The episode was written by series regular Alec Sulkin and directed by Cyndi Tang-Loveland in her first episode for the eighth production season. The episode was originally intended to be a "Road to" episode, entitled "Road to '85", but was switched with "Road to the Multiverse" instead. Series creator Seth MacFarlane was convinced by "Road to the Multiverse" director Greg Colton to make the change, due to the subplot that involved Peter, which caused it to "not feel like a Road show". Series regulars Peter Shin and James Purdum served as supervising directors, and series creator and executive producer Seth MacFarlane and David Zuckerman served as the episode's staff writers.

"Spies Reminiscent of Us", along with the seven other episodes from Family Guy's eighth season, were released on a three-disc DVD set in the United States on June 15, 2010. The sets included brief audio commentaries by Seth MacFarlane and various crew and cast members for several episodes, a collection of deleted scenes, a special mini-feature which discussed the process behind animating "Road to the Multiverse", and a mini-feature entitled Family Guy Karaoke.

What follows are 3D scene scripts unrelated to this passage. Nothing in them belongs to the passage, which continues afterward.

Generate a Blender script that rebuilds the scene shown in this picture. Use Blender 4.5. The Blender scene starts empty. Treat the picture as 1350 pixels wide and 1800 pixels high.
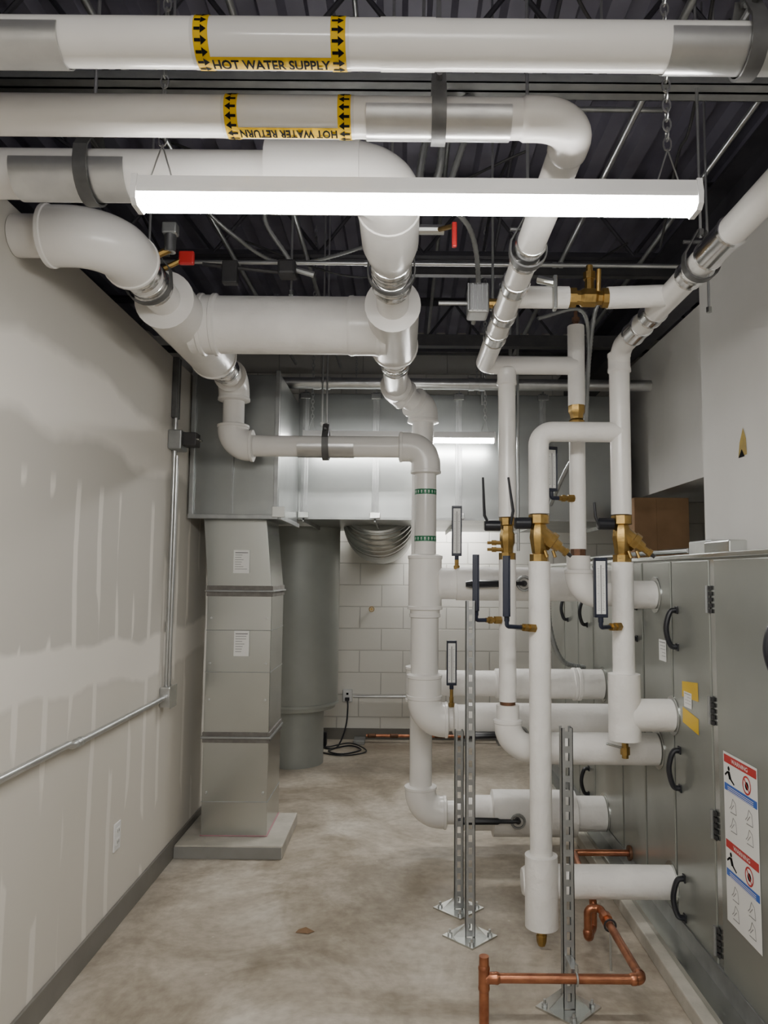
import bpy, math, random
from mathutils import Vector, Matrix
random.seed(4)
V=Vector
# ---------------------------------------------------------------- materials
def new_mat(name):
    m=bpy.data.materials.new(name); m.use_nodes=True
    nt=m.node_tree; b=nt.nodes['Principled BSDF']
    return m,nt,b
def mat(name,col,metal=0.0,rough=0.5,col2=None,nscale=6.0,bump=0.0,bscale=40.0,lo=0.35,hi=0.65,dist=0.01,rvar=0.0,stretch=(1,1,1)):
    m,nt,b=new_mat(name)
    b.inputs['Base Color'].default_value=(*col,1); b.inputs['Metallic'].default_value=metal
    b.inputs['Roughness'].default_value=rough
    N=nt.nodes; L=nt.links
    geo=N.new('ShaderNodeNewGeometry'); mp=N.new('ShaderNodeMapping'); mp.inputs['Scale'].default_value=stretch
    L.new(geo.outputs['Position'],mp.inputs['Vector'])
    if col2 is not None:
        n=N.new('ShaderNodeTexNoise'); n.inputs['Scale'].default_value=nscale; n.inputs['Detail'].default_value=5
        L.new(mp.outputs[0],n.inputs['Vector'])
        r=N.new('ShaderNodeValToRGB'); r.color_ramp.elements[0].position=lo; r.color_ramp.elements[1].position=hi
        r.color_ramp.elements[0].color=(*col,1); r.color_ramp.elements[1].color=(*col2,1)
        L.new(n.outputs['Fac'],r.inputs[0]); L.new(r.outputs[0],b.inputs['Base Color'])
        if rvar>0:
            mr=N.new('ShaderNodeMapRange'); mr.inputs['To Min'].default_value=rough-rvar; mr.inputs['To Max'].default_value=rough+rvar
            L.new(n.outputs['Fac'],mr.inputs['Value']); L.new(mr.outputs[0],b.inputs['Roughness'])
    if bump>0:
        n2=N.new('ShaderNodeTexNoise'); n2.inputs['Scale'].default_value=bscale; n2.inputs['Detail'].default_value=4
        L.new(mp.outputs[0],n2.inputs['Vector'])
        bp=N.new('ShaderNodeBump'); bp.inputs['Strength'].default_value=bump; bp.inputs['Distance'].default_value=dist
        L.new(n2.outputs['Fac'],bp.inputs['Height']); L.new(bp.outputs[0],b.inputs['Normal'])
    return m
M={}
M['pvc']=mat('pvc_jacket_white',(.84,.82,.79),0,.25,(.79,.77,.74),5,bump=.10,bscale=16)
M['canvas']=mat('canvas_insulation_white',(.88,.86,.83),0,.55,(.80,.78,.75),7,bump=.7,bscale=16,dist=.012)
M['film']=mat('clear_label_film',(.68,.665,.64),0,.15)
M['galv']=mat('galvanized_sheet',(.58,.595,.58),.95,.23,(.52,.535,.52),4,bump=.035,bscale=3,rvar=.05,dist=.03,lo=.2,hi=.8)
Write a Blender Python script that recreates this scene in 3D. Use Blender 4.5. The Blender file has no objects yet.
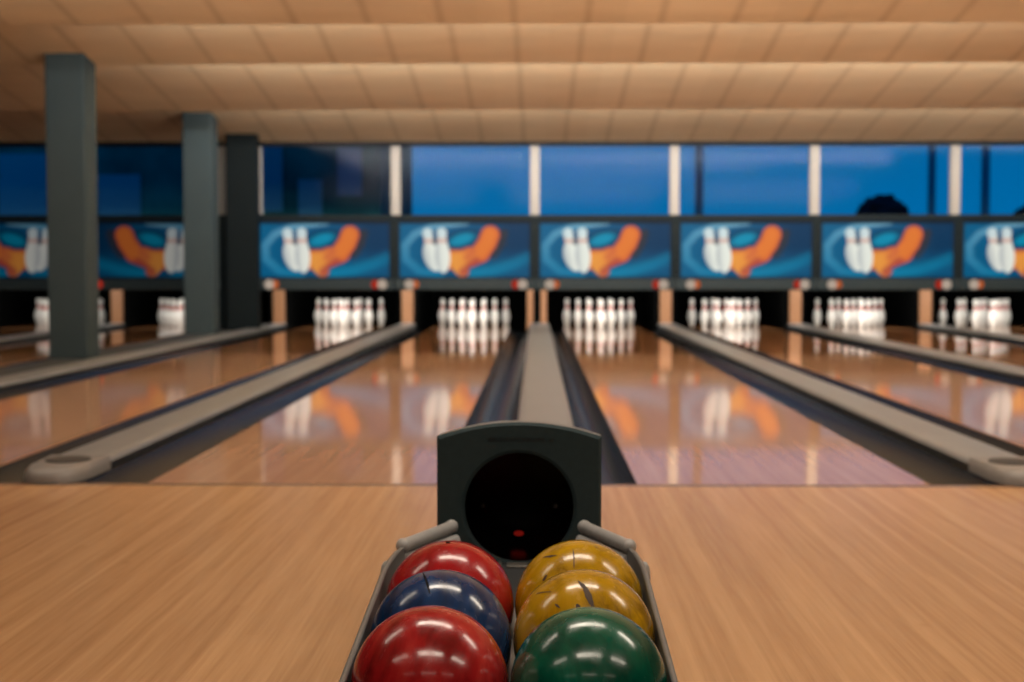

The episode saw the second re-appearance, the first being a brief appearance in "Road to the Multiverse", by former main cast member and writer Mike Henry as the voice of Cleveland Brown. The actor had previously left the role on Family Guy to star as the character in his own spin-off The Cleveland Show, co-created by Seth MacFarlane, Mike Henry, and Richard Appel. In addition to the regular cast, actors Dan Aykroyd, Chevy Chase, and Gary Cole; voice actors Dimitri Diatchenko and Chris Parson; writer, actor, and television host James Lipton; actresses Henriette Mantel and Mae Whitman; and voice actress Nicole Sullivan guest starred in the episode. Recurring guest voice actors Johnny Brennan, actor Ralph Garman, writer and showrunner Mark Hentemann, writer Alec Sulkin and writer John Viener also made minor appearances. Actors Adam West and Patrick Warburton made appearances as well.

Reception

In its initial broadcast, this episode received a Nielsen rating of 5.1/8, totaling 8.88 million viewers in the 18–19 demographic. The episode ranked one of the lowest in the 9:00PM timeslot, behind The Amazing Race on CBS, Sunday Night Football on NBC, and Desperate Housewives; however, it was ahead of fellow Fox animated sitcom American Dad!, which was shown immediately after Family Guy.

Reviews of the episode were mostly positive. The A.V. Club's Todd VanDerWerff noted his enjoyment of the storyline, but he mostly enjoyed the episode's inclusion and voice work of Chevy Chase and Dan Aykroyd. He also commented favorably on the gags that describe Russia as filled with bears on unicycles and that Adam West turns out to be the Russian sleeper agent. He criticized the improv comedy storyline but commented that improv troupes and 1980s comedies are lazy targets. He graded the episode a B, tying with The Simpsons and American Dad!, and beating its spin-off The Cleveland Show. IGN Television critic Ahsan Haque gave the episode a mixed review, stating that he did not like the improv storyline, and he was not amused with Peter's usage of Joe's American flag as toilet paper. However, he praised the scene that involved Stewie's, Brian's, Chevy Chase's, and Dan Aykroyd's travel to Russia, and he ultimately gave the episode 7.7 out of 10.